Here is how we go about flexing the horse on the ground, flexing and disengaging the hindquarters on the ground, and flexing under saddle.

In the above video, I redirect Steve-O's spook into a leg yield. He begins to spook and brace against me in the corner, so I turn early and leg yield from the quarter line to the rail.

One thought to remember in all of this...

"Horses interpret our emotions through a predator lens by default. If we are afraid of them spooking, they will most likely interpret this as predatory energy, causing them to be more nervous." - Pat Parelli

As we're trying to redirect our horse's nervous energy, we have to keep our own feelings and emotions in check.

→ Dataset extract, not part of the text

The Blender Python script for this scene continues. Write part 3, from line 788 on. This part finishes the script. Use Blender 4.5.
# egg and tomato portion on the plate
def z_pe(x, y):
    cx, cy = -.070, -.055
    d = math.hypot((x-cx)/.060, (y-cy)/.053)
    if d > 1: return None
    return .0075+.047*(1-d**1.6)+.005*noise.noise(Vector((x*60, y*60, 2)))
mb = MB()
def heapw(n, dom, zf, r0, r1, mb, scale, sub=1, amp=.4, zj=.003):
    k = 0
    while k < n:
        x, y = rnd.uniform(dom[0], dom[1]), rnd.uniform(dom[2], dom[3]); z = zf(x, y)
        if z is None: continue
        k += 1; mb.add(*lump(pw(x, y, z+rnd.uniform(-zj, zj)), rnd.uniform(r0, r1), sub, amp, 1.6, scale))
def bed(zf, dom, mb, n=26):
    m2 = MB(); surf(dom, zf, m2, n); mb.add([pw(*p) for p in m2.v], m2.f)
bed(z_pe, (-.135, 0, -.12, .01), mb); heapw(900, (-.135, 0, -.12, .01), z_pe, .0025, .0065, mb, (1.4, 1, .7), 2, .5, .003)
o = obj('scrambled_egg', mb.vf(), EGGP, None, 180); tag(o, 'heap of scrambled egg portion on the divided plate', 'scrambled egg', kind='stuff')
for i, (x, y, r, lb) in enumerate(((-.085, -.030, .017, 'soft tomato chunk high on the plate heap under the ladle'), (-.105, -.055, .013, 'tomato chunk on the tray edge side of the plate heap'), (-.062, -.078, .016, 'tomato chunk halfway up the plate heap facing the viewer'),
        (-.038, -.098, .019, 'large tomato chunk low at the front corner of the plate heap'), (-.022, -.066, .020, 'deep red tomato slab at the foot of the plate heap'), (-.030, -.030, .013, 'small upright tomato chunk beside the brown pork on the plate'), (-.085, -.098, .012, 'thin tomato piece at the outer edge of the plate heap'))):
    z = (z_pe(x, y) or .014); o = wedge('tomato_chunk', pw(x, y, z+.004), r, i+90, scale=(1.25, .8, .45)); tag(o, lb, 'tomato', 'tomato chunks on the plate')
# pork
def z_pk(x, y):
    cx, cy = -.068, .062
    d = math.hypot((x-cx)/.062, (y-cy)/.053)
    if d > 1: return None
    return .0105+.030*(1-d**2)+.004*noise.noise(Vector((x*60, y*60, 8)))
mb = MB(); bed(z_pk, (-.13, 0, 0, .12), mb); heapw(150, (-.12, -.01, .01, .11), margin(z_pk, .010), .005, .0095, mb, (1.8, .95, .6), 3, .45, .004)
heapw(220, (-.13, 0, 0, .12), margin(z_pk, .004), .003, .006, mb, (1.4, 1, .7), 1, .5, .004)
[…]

If we're nervous or afraid, the horse will feel it and become more scared.

But the good news is, we can control our thoughts and emotions. As our non-horsey but oh so wise guru Tony Robbins says, "Remember, what we FEEL is a result of what we're choosing to FOCUS on."

Just like your horse, when you're feeling uncertain or nervous, focus on getting your horse to yield and good energy will follow!